Exercise task – Transcribe all of the material exactly. Any picture in it should be left out.

Supplied data –
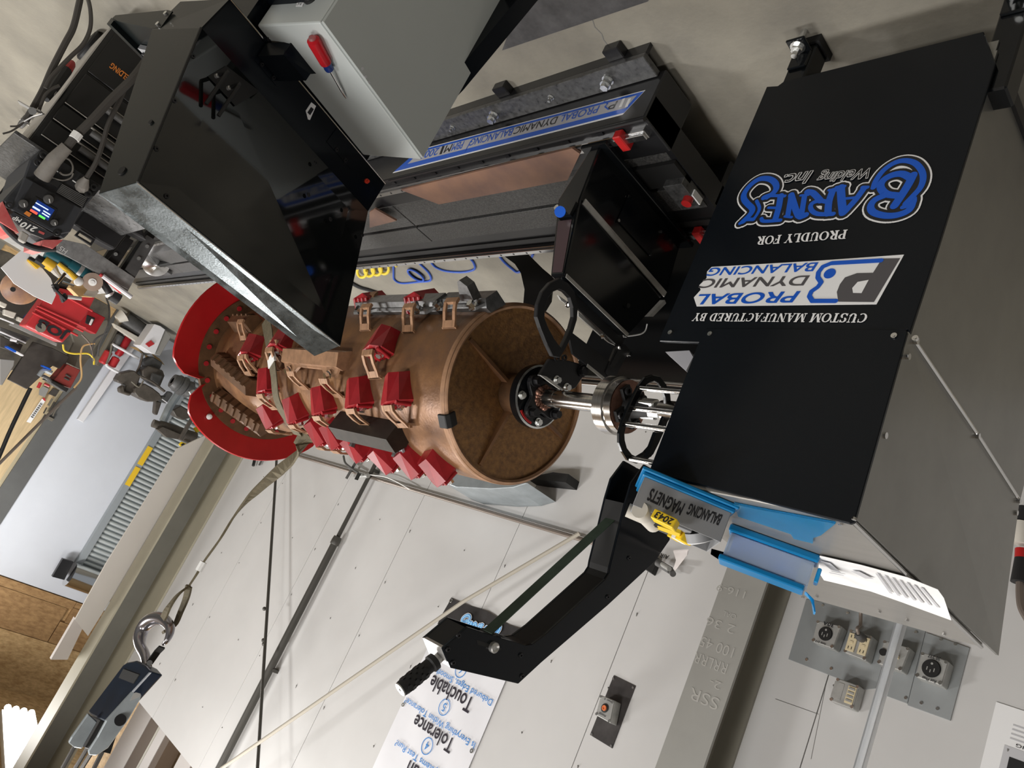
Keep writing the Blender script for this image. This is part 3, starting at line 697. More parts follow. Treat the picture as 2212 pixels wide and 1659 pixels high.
M().prism([Q2(*p, UB) for p in ((1150, 425), (1290, 440), (1420, 475), (1415, 530), (1340, 640), (1290, 662), (1245, 640), (1075, 548))], (0.012, 0, 0)).build('bearing_plate', 'satin_black', ped, bevel=0.002)
M().prism([Q2(*p, UB - 0.004) for p in ((1070, 545), (1115, 555), (1245, 655), (1215, 650), (1150, 605))], (-0.006, 0, 0)).build('pale_edge', 'pale_edge', ped)
for (x, y, r, m_) in ((1195, 580, 0.009, 'zinc'), (1268, 635, 0.009, 'zinc'), (1385, 515, 0.013, 'bolt_black')):
    M().hexbolt(Q2(x, y, UB - 0.001), (-1, 0, 0), r, 0.014).build('bearing_bolt', m_, ped)
for (x, y) in ((1195, 423), (1250, 417)):
    a = Q2(x, y, UB - 0.002); M().lathe(a, (-1, 0, 0), [(0, 0.009), (0.006, 0.009), (0.006, 0.005), (0, 0.005)], 14).build('bushing', 'bolt_black', ped)
# teardrop hanger
to = [(380, 335), (480, 385), (565, 500), (603, 690), (590, 840), (540, 1000), (470, 1150), (385, 1290), (300, 1272), (230, 1130), (150, 930), (108, 800), (120, 650), (175, 500), (270, 390)]
ti = [(375, 470), (440, 500), (505, 570), (542, 690), (545, 800), (510, 930), (455, 1060), (400, 1170), (385, 1150), (320, 1060), (250, 930), (205, 810), (212, 690), (245, 575), (305, 500)]
M().ring([Q6(*p, UP - 0.03) for p in to], [Q6(*p, UP - 0.03) for p in ti], (0.014, 0, 0)).build('hanger_loop', 'satin_black', ped, bevel=0.002)
# white cable tie and ribbed plate beside the pedestal
M().tube(smooth_path([PX(*p, 1.60) for p in ((1356, 726), (1372, 724), (1385, 721), (1394, 714), (1398, 700))], 5), 0.0022, 6).build('white_wire', 'decal_white', ped)
M().prism([PX(*p, 1.66) for p in ((1436, 648), (1439, 655), (1411, 684), (1400, 684), (1410, 675))], (0.02, 0, 0)).build('pale_bracket', 'pale_edge', ped)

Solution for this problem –
Keep writing the Blender script for this image. This is part 3, starting at line 697. More parts follow. Treat the picture as 2212 pixels wide and 1659 pixels high.
M().prism([Q2(*p, UB) for p in ((1150, 425), (1290, 440), (1420, 475), (1415, 530), (1340, 640), (1290, 662), (1245, 640), (1075, 548))], (0.012, 0, 0)).build('bearing_plate', 'satin_black', ped, bevel=0.002)
M().prism([Q2(*p, UB - 0.004) for p in ((1070, 545), (1115, 555), (1245, 655), (1215, 650), (1150, 605))], (-0.006, 0, 0)).build('pale_edge', 'pale_edge', ped)
for (x, y, r, m_) in ((1195, 580, 0.009, 'zinc'), (1268, 635, 0.009, 'zinc'), (1385, 515, 0.013, 'bolt_black')):
    M().hexbolt(Q2(x, y, UB - 0.001), (-1, 0, 0), r, 0.014).build('bearing_bolt', m_, ped)
for (x, y) in ((1195, 423), (1250, 417)):
    a = Q2(x, y, UB - 0.002); M().lathe(a, (-1, 0, 0), [(0, 0.009), (0.006, 0.009), (0.006, 0.005), (0, 0.005)], 14).build('bushing', 'bolt_black', ped)
# teardrop hanger
to = [(380, 335), (480, 385), (565, 500), (603, 690), (590, 840), (540, 1000), (470, 1150), (385, 1290), (300, 1272), (230, 1130), (150, 930), (108, 800), (120, 650), (175, 500), (270, 390)]
ti = [(375, 470), (440, 500), (505, 570), (542, 690), (545, 800), (510, 930), (455, 1060), (400, 1170), (385, 1150), (320, 1060), (250, 930), (205, 810), (212, 690), (245, 575), (305, 500)]
M().ring([Q6(*p, UP - 0.03) for p in to], [Q6(*p, UP - 0.03) for p in ti], (0.014, 0, 0)).build('hanger_loop', 'satin_black', ped, bevel=0.002)
# white cable tie and ribbed plate beside the pedestal
M().tube(smooth_path([PX(*p, 1.60) for p in ((1356, 726), (1372, 724), (1385, 721), (1394, 714), (1398, 700))], 5), 0.0022, 6).build('white_wire', 'decal_white', ped)
M().prism([PX(*p, 1.66) for p in ((1436, 648), (1439, 655), (1411, 684), (1400, 684), (1410, 675))], (0.02, 0, 0)).build('pale_bracket', 'pale_edge', ped)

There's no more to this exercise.